Review of Julie & Julia

Julie & Julia (2009)
8/10
Meryl Streep
10 August 2009
Ms. Streep's performance alone makes this film worthwhile--in recent years she has really shown her great talent as a comedian (Adaptation, Devil Wears Prada, this film). She has great comic timing, and always goes just far enough for the laugh, and usually not too far that it feels staged or unnatural.
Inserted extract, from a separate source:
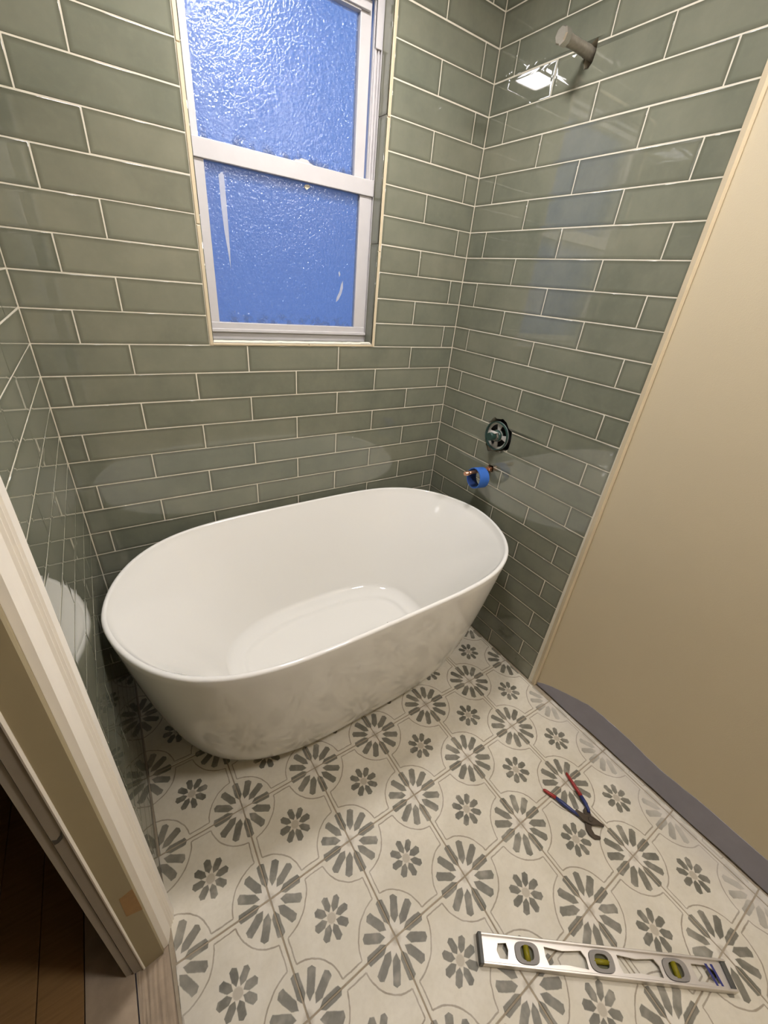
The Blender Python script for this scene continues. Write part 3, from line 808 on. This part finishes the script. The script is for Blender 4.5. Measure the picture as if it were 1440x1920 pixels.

From the reviews I read, I was really expecting not to like the "Julie" half of this movie--but I was pleasantly surprised. I read both "Julie and Julia" and "My Life in France" earlier this summer, and I have to confess that I didn't love the Julie Powell book. Amy Adams really brings this character to life and makes you care about her (more so, I think than the book did). One problem with the balance in this project is that Julia Child did something really important for cooking in America, and so her story is inherently interesting. Julie Powell wrote a book. That became a movie. Add to that the fact that the heavy hitters in the film all live on the Julia side--Streep, Stanley Tucci, and a great cameo by Jane Lynch--and the deck feels fully stacked. Full credit to Amy Adams and Chris Messina, then, for making us care about the half of the film that teetered on the edge of the perfunctory.

This film is all the more remarkable in that it is so rare to see a film these days that just revels in joie-de-vivre. I'm sure a lot of the rough edges of Julia's personality are smoothed over--but some of the stressful moments are there. I just felt so much affection for Streep's Julia Child in this movie--and I laughed repeatedly and heartily at her antics. A fun time at the movies--which is a rarer pleasure than it should be.